> **Objective**
Copy out each line below that has the word "seed" in it.

** START Data segment **

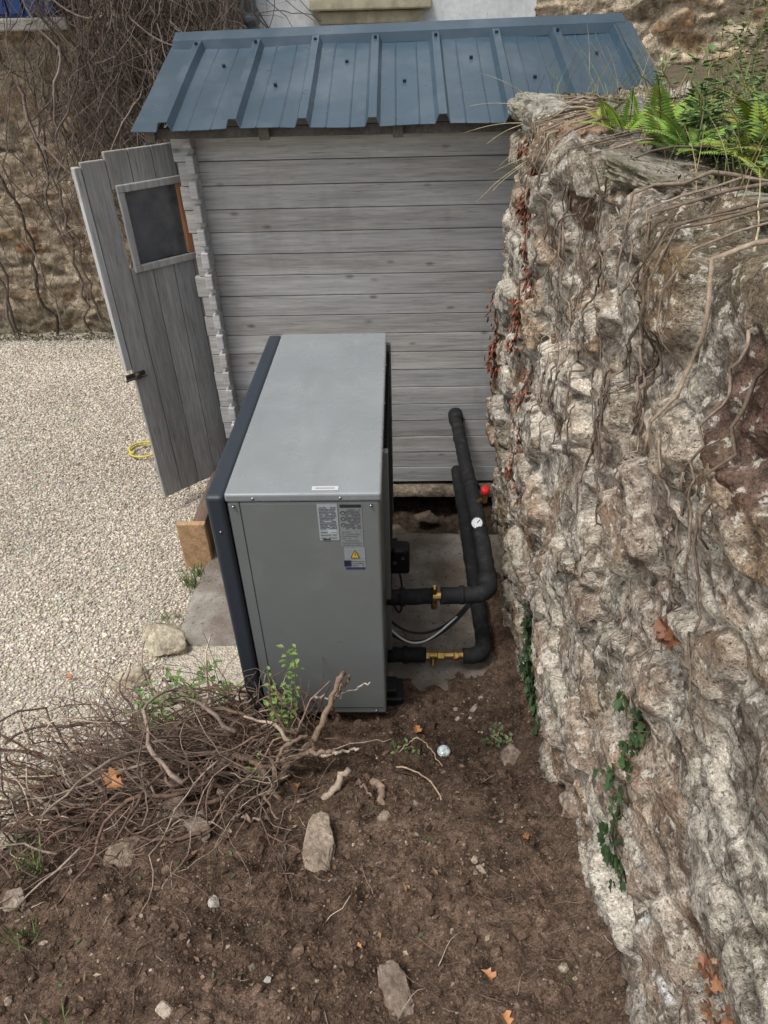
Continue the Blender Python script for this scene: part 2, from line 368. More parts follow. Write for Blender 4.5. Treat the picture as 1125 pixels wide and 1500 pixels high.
far=(ss(1.9,2.8,YY)*.22*ss(1.0,.2,VV))[...,None]; col=col*(1-far)
def spot(y0,z0,ry,rz,s=0):
    w=((YY-y0)/ry)**2+((VV-z0)/rz)**2+.9*fbm(YY*18,VV*18,0,4,s)
    return ss(1.1,.6,w)[...,None]
w=spot(.72,1.60,.10,.10,3)*.75; col=col*(1-w)+w*np.array([.13,.065,.05])*(1+.8*fbm(YY*30,VV*30,0,3,4))[...,None]
w=spot(1.95,1.50,.10,.06,5)*.6; col=col*(1-w)+w*np.array([.22,.12,.07])
w=spot(1.0,1.25,.16,.05,9)*.4; col=col*(1-w)+w*np.array([.30,.16,.11])
for (a,b,r) in ((.544,.80,.020),(.45,.72,.022),(.46,.64,.014),(.60,.83,.01)):
    w=spot(a,b,r,r*1.2,6)*.85; col=col*(1-w)+w*np.array([.72,.73,.70])
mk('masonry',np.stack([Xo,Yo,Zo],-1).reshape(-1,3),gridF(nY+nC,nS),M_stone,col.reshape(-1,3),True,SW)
caps=[((.52,2.72,1.74),(.13,.11,.055),(.1,.1,.2),(.30,.28,.23)),
((.50,2.40,1.74),(.09,.12,.06),(.2,.2,.3),(.30,.28,.23)),
((.50,2.06,1.69),(.07,.07,.10),(.1,-.1,.5),(.26,.17,.11)),
((.53,1.84,1.70),(.08,.09,.08),(.2,.1,-.3),(.22,.18,.14)),
((.56,1.55,1.735),(.15,.12,.03),(.12,.12,.4),(.27,.24,.19)),
((.49,1.28,1.68),(.06,.08,.06),(.3,.1,.1),(.25,.21,.15)),
((.60,1.18,1.75),(.11,.12,.03),(-.1,.12,.1),(.30,.27,.21)),
((.535,1.0,1.69),(.07,.10,.045),(.1,.2,0),(.29,.25,.19)),
((.66,2.2,1.765),(.14,.12,.04),(.1,0,.6),(.25,.23,.2)),
((.80,2.60,1.76),(.14,.12,.04),(0,.1,1),(.25,.23,.2)),
((.70,1.75,1.77),(.09,.10,.03),(0,.1,.2),(.22,.2,.16)),
((.54,.78,1.72),(.08,.10,.045),(0,.1,.1),(.30,.26,.21))]
for i,(l,s,r,c) in enumerate(caps): rock('cap_stone_%d'%(i+1),l,s,r,M_cap,c,i*3+2,6,SW,.8,.15)
for i in range(34):
    y=U(.5,2.75);z=U(.15,1.6)
    x=wallx(y,z)
    rock('face_stone_%d'%(i+1),(x+.038,y,z),(.048,U(.03,.09),U(.02,.05)),(U(-.3,.3),U(-.2,.2),U(-.2,.2)),M_stone,random.choice([(.42,.37,.29),(.34,.255,.18),(.38,.33,.27),(.26,.215,.17),(.30,.2,.13)]),i+40,5,SW,.65,.12)

xs=np.arange(1.02,7,.06);ys=np.arange(-2,5.5,.06)
X,Y=np.meshgrid(xs,ys,indexing='ij')
Z=1.70+.05*fbm(X*2,Y*2,0,4,5)+.1*ss(1.2,3,X); Z[0,:]=-.3
X[0,:]=X[1,:]
mk('garden_bank',np.stack([X,Y,Z],-1).reshape(-1,3),gridF(len(xs),len(ys)),M_bank,np.full((X.size,3),1)*np.array([.12,.09,.06]))

# ---------------------------------------------------------------- HOUSE
H=empty('stone_house')
def hwall(name,x0,x1,seed,tone):
    st=.016
    xs=np.arange(x0,x1+st,st); zs=np.concatenate([np.arange(-.2,2.5,st),np.arange(2.5,5.4,.1)])
    X,Zz=np.meshgrid(xs,zs,indexing='ij')
    col,d=wallcol(X,Zz,seed,.26,.10)
    a=ridge(X*14,Zz*20,0,3,seed+2)
    d=d*1.2+.03*fbm(X*2,Zz*2,0,3,seed)+.018*a
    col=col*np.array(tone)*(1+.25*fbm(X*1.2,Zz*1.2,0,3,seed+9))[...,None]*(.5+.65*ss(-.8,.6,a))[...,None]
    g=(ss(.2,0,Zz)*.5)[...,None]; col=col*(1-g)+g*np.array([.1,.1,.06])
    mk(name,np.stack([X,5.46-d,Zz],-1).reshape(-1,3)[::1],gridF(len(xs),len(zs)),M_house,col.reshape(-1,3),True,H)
hwall('stone_facade_left',-4.6,-1.0,60,(1.0,.92,.80))
hwall('stone_facade_right',.88,4.6,61,(.95,.86,.73))
b=MB(); b.box(-1.01,.89,5.44,5.9,-.2,5.3); b.box(-8,-1.01,5.5,5.9,-.2,5.3); b.box(.89,7,5.5,5.9,-.2,5.3)
b.build('rendered_facade',M_render,H)
b=MB(); b.box(-.55,.22,5.30,5.46,2.06,2.125); b.box(-.50,.17,5.36,5.445,1.99,2.059); b.build('window_sill',M_sill,H,bevel=.01)
b=MB(); b.box(-.5,.17,5.42,5.438,2.127,3.3,mi=1); 
for xx in (-.5,-.18,.12): b.box(xx,xx+.05,5.40,5.436,2.127,3.3)
b.box(-.5,.17,5.395,5.419,2.127,2.18); b.box(-.5,.17,5.395,5.419,3.25,3.32)
b.build('window',[M_white,M_glass],H)
b=MB(); b.tube([(-.93,5.37,-.0),(-.93,5.37,5.2)],.04,14); b.tube([(-.93,5.37,2.0),(-.93,5.37,2.06)],.052,14);b.tube([(-.93,5.37,.9),(-.93,5.37,.96)],.052,14);b.build('downpipe',gmat('zinc',(.14,.17,.19),.5,.3),H,True)
b=MB(); b.box(-2.95,-2.14,5.30,5.40,2.07,3.3)
for i in range(8): b.box(-2.93+i*.1,-2.85+i*.1,5.28,5.299,2.09,3.28)
b.build('blue_shutter',M_blue,H)
b=MB(); b.box(-3.05,-2.08,5.26,5.46,2.0,2.068); b.build('shutter_sill',gmat('grey_sill',(.3,.28,.25),.9,mul=((10,5,.3),)),H,bevel=.01)

V=empty('dried_climbing_vine')
mb=MB()
def vinecol(): 
    g=U(.35,1.5); return (.17*g,.135*g,.11*g)
for i in range(1650):
    dense=i<1250
    if dense:
        x=min(-1.02,random.gauss(-1.55,.40)); z=U(1.15,2.9)
    else: x=U(-4,-1.0); z=U(.3,2.8)
    if dense and x<-2.5: x=U(-2.1,-1.05)
    y=5.34-(R()*.40 if dense else R()*.04)
    p=Vector((x,y,z)); dr=Vector((random.gauss(0,.4),0,-1 if R()<.8 else .7)); path=[];nn=random.randint(8,17)
    for k in range(nn):
        path.append(p.copy()); dr+=Vector((random.gauss(0,.32),random.gauss(0,.12),random.gauss(-.05,.2)))
        dr.normalize(); p=p+dr*U(.04,.09); p.y=min(max(p.y,4.95),5.37); 
        if p.z<.0: break
    if len(path)<3: continue
    r0=U(.0012,.0045) if R()<.95 else U(.007,.012)
    mb.tube(path,[r0*(1-.6*k/len(path)) for k in range(len(path))],4,vinecol(),cap=False)
for i in range(16):
    x=-1.15-i*.19+U(-.08,.08);p=Vector((x,5.36,-.05));path=[]
    for k in range(24):
        path.append(p.copy()); p=p+Vector((random.gauss(0,.03),random.gauss(0,.01),.085)); p.y=min(max(p.y,5.28),5.36)
    r0=U(.007,.016); mb.tube(path,[r0*(1-.5*k/24) for k in range(24)],5,vinecol(),cap=False)
mb.build('stems',M_vine,V,True)
mb=MB()
for i in range(900):
    x=U(-4,-1.6); p=Vector((x,5.3-abs(random.gauss(0,.04)),-.03+abs(random.gauss(0,.02))))
    g=U(.6,1.3); mb.leaf(p,(random.gauss(0,1),random.gauss(-.3,.6),U(.2,1)),(0,0,1),U(.02,.05),U(.008,.018),random.choice([(.07*g,.09*g,.03*g),(.16*g,.13*g,.08*g)]))
mb.build('weeds',M_leaf)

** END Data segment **

> **Response for this exercise**
def hwall(name,x0,x1,seed,tone):
    col,d=wallcol(X,Zz,seed,.26,.10)
    a=ridge(X*14,Zz*20,0,3,seed+2)
    d=d*1.2+.03*fbm(X*2,Zz*2,0,3,seed)+.018*a
    col=col*np.array(tone)*(1+.25*fbm(X*1.2,Zz*1.2,0,3,seed+9))[...,None]*(.5+.65*ss(-.8,.6,a))[...,None]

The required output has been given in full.